# Data provided:
---
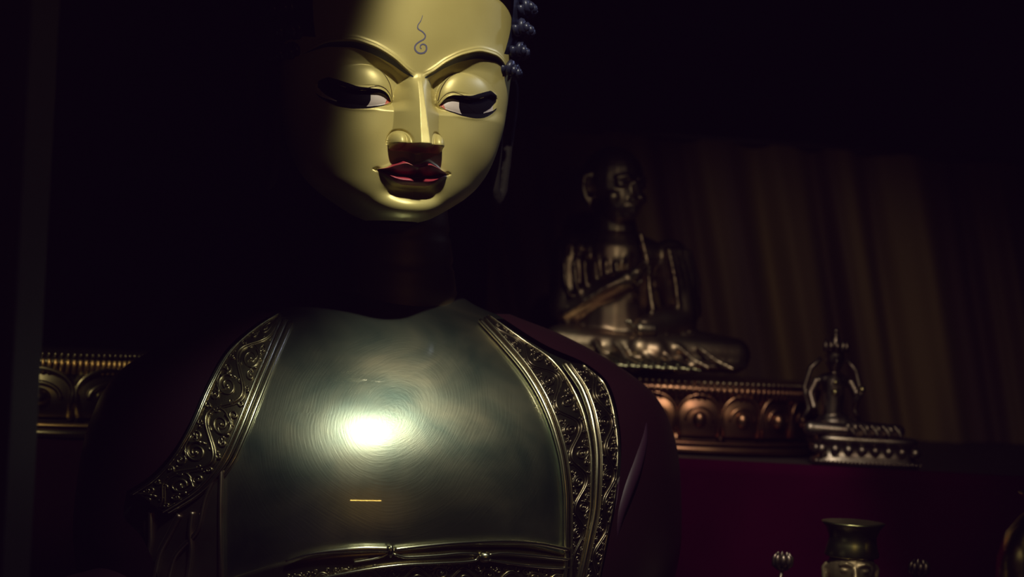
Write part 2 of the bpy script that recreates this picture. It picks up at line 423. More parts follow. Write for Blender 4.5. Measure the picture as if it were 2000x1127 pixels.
wd = np.interp(np.linspace(0, 1, len(pp)), [0, .15, .5, .7, 1], [.5, 1.1, 1.5, 1.7, .9])
q = [pp + nrm*wd[:, None]*s for s in (-1, 0, 1)]
lx = np.stack([(a[:, 0]-822)/.951 + .05*(a[:, 1]-90) for a in q]); lv = np.stack([a[:, 1] - .05*(a[:, 0]-822) for a in q])
face_patch('forehead_mark', lx, lv, .5, M['mark'])

# hair cap with rows of snail curls
cap = MB(); curls = MB()
def hair_pt(az, el, r=1.0):
    # az 0 = face front, el up; centre on the head's axis
    cx, cf, cv = 0.0, -HB-28, -20.0
    x = 262*r*math.sin(az)*math.cos(el); f = cf + 235*r*math.cos(az)*math.cos(el); v = cv - (330 if el > 0 else 300)*r*math.sin(el)
    a = head_to_world(x, f, v); return Vector([float(t) for t in a])
nr, nc = 24, 64; Vh = []
for i in range(nr+1):
    el = math.radians(-28 + 118*i/nr)
    a0 = 52*(1 - float(sstep(math.radians(4), math.radians(9), el)))
    for j in range(nc):
        az = math.radians(a0 + (360-2*a0)*j/(nc-1)); Vh.append(hair_pt(az, el, 1.0))
cap.add(Vh, [(i*nc+j, i*nc+j+1, (i+1)*nc+j+1, (i+1)*nc+j) for i in range(nr) for j in range(nc-1)])
for i in range(15):
    el = math.radians(-24 + 112*i/14); n = max(3, int(30*math.cos(el))); full = el > math.radians(12); n = int(n*1.3) if full and n > 5 else n
    for j in range(n):
        a_deg = (0 if full else 57) + (360 if full else 246)*(j + .5*(i % 2)*.9)/n
        az = math.radians(a_deg); c = hair_pt(az, el, 1.0); out = (c - hair_pt(az, el, .9)).normalized()
        u = out.cross(Vector((0, 0, 1)))
        if u.length < .05: u = Vector((1, 0, 0))
        u.normalize(); w = out.cross(u)
        sp = [c + out*(.004 + .022*k/22) + (u*math.cos(k*.62) + w*math.sin(k*.62))*(.017*(1 - k/24)) for k in range(23)]
        curls.tube(sp, [.0075]*23, 6)
hair = gp(cap.build('hair', M['hair']))
cu = gp(curls.build('hair_curl', M['hair'])); tag(cu, kind='stuff')

# ears with long lobes
for sgn in (-1, 1):
    e = MB()
    loop = [(228, -215, 150), (252, -240, 118), (270, -258, 105), (282, -268, 130), (283, -268, 175), (276, -258, 220), (268, -246, 262), (262, -236, 310), (256, -228, 352), (244, -218, 374), (234, -212, 350), (234, -212, 300), (236, -212, 250), (232, -210, 205), (228, -212, 170)]
    w = []
    for x, f, v in loop: a = head_to_world(sgn*x, f, v); w.append([float(t) for t in a])
    pts2 = [Vector(p) for p in w]; dense = []
    for i in range(len(pts2)-1):
        for k in range(4): dense.append(pts2[i].lerp(pts2[i+1], k/4))
    e.tube(dense, [.010]*len(dense), 8)
    cpt = sum(pts2, Vector())/len(pts2); n0 = len(pts2)
    e.add([p for p in pts2] + [cpt + Vector((0, .02, 0))], [(i, (i+1) % n0, n0) for i in range(n0)])
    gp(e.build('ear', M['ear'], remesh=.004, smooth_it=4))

# neck
nk = MB(); prof = []
nx, ny, nz = -.235, .325, hz0 - .31
rings = []
for k in range(30):
    v = 370 + 320*k/29
    r = .078 + .030*min(k/18, 1) + .004*max(0, (k-20)/9)**2
    if k in (7, 13): r -= .004
    rings.append((r, -(v-400)/1000.0))
nk.lathe(rings, 64, (float(nx), float(ny), float(nz)), 1.1, .95)
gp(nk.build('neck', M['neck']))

# ---------------- torso
TXC = float(P(742, 850, 0)[0]); TY = .32
def zv(v): return 1.6 + (563.5 - np.asarray(v, float))/1000
W_v = [540, 575, 600, 630, 660, 700, 740, 780, 850, 950, 1100, 1250, 1400, 1460]
W_w = [100, 125, 160, 240, 330, 420, 490, 545, 590, 615, 625, 600, 560, 540]
tv = np.linspace(540, 1460, 400)
tilt = pchip([540, 600, 640, 700, 780, 850, 920, 980, 1040, 1100, 1200, 1460], [66, 62, 58, 52, 43, 33, 20, 9, 2, -5, -12, -8], tv)
slope = np.tan(np.radians(tilt)); prof_d = -np.concatenate([[0], np.cumsum((slope[1:]+slope[:-1])/2*np.diff(tv))])
prof_d = prof_d - prof_d.min()                        # mm behind the foremost line
SK = .17
def bend(x): return SK*x + .5*x*x/(1 + (x/.5)**2)
YF = -.12                                              # foremost chest plane (world y)
def torso_pt(th, v, off=0.0):
    W = pchip(W_v, W_w, v)/1000; y0 = YF + np.interp(v, tv, prof_d)/1000
    D = np.maximum(TY - y0, .07); p = 2.15
    s, c = np.sin(th), np.cos(th)
    r = (np.abs(s)**p + np.abs(c)**p)**(-1/p)
    Db = .26
    return TXC + W*r*s, TY - np.where(c > 0, D, Db)*r*c + bend(W*r*s), zv(v)
def S(X, Z):
    v = 563.5 - (Z - 1.6)*1000
    W = pchip(W_v, W_w, v)/1000; y0 = YF + np.interp(v, tv, prof_d)/1000
    D = np.maximum(TY - y0, .07); p = 2.15
    t = np.clip(np.abs(X - TXC)/W, 0, 1)
    return TY - D*(1 - t**p)**(1/p) + bend(X - TXC)
def Snorm(X, Z):
    e = .003
    gx = (S(X+e, Z) - S(X-e, Z))/(2*e); gz = (S(X, Z+e) - S(X, Z-e))/(2*e)
    n = np.stack([gx, -np.ones_like(gx), gz], -1); return n/np.linalg.norm(n, axis=-1)[..., None]
def surf(px, py, off=0.0):
    """point of the torso surface seen at a pixel, lifted off mm along the normal"""
    px = np.asarray(px, float); py = np.asarray(py, float)
    lo = np.full(px.shape, -.3); hi = np.full(px.shape, .55)
    for _ in range(40):
        md = (lo+hi)/2; X, _, Z = Pv(px, py, md)
        inside = md > S(X, Z)
        hi = np.where(inside, md, hi); lo = np.where(inside, lo, md)
    X, Y, Z = Pv(px, py, (lo+hi)/2)
    n = Snorm(X, Z)
    pt = np.stack([X, Y, Z], -1) + n*(np.asarray(off)/1000.0)[..., None]
    return pt
def Pv(px, py, y):
    k = (y - CAM[1])/4.0; cx = (px-1000)/1000*k; cy = (563.5-py)/1000*k
    return CAM[0]+cx*RV[0]+cy*UV[0], y, CAM[2]+cx*RV[2]+cy*UV[2]
def catmull(pts, n):
    pts = np.asarray(pts, float); d = np.concatenate([[0], np.cumsum(np.linalg.norm(np.diff(pts, axis=0), axis=1))])
    s = np.linspace(0, d[-1], n)
    return np.stack([pchip(d, pts[:, k], s) for k in range(pts.shape[1])], 1)

TH2, V2 = np.meshgrid(np.linspace(-PI, PI, 241)[:-1], np.linspace(545, 1455, 240))
X, Y, Z = torso_pt(TH2, V2)
torso = gp(grid_obj('torso', X, Y, Z, M['chest'], None, wrap=True))

# borders of the robe, as pixel curves: outer edge / inner edge
bandL_out = catmull([(548, 628), (505, 655), (455, 700), (418, 765), (385, 840), (352, 895), (310, 940), (268, 968)], 90)
bandL_in = catmull([(556, 632), (540, 668), (516, 725), (490, 790), (464, 855), (440, 905), (398, 955), (330, 1000)], 90)
bandR_in = catmull([(940, 632), (985, 680), (1030, 735), (1062, 790), (1085, 850), (1100, 915), (1106, 985), (1106, 1080), (1100, 1150)], 90)
bandR_out = catmull([(950, 628), (1015, 675), (1072, 715), (1112, 770), (1135, 830), (1145, 900), (1143, 985), (1128, 1075), (1112, 1150)], 90)
bandR2_in = catmull([(1100, 722), (1135, 775), (1152, 830), (1160, 900), (1156, 985), (1142, 1060), (1122, 1150)], 90)
bandR2_out = catmull([(1128, 726), (1170, 765), (1186, 820), (1192, 880), (1188, 950), (1172, 1040), (1150, 1150)], 90)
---
# Requirement:
Skip the pictures, please, and transcribe only the lines from the beginning of the material through the one that contains "face_patch('forehead_mark', lx, lv, .5, M['mark'])".

# The output:
Write part 2 of the bpy script that recreates this picture. It picks up at line 423. More parts follow. Write for Blender 4.5. Measure the picture as if it were 2000x1127 pixels.
wd = np.interp(np.linspace(0, 1, len(pp)), [0, .15, .5, .7, 1], [.5, 1.1, 1.5, 1.7, .9])
q = [pp + nrm*wd[:, None]*s for s in (-1, 0, 1)]
lx = np.stack([(a[:, 0]-822)/.951 + .05*(a[:, 1]-90) for a in q]); lv = np.stack([a[:, 1] - .05*(a[:, 0]-822) for a in q])
face_patch('forehead_mark', lx, lv, .5, M['mark'])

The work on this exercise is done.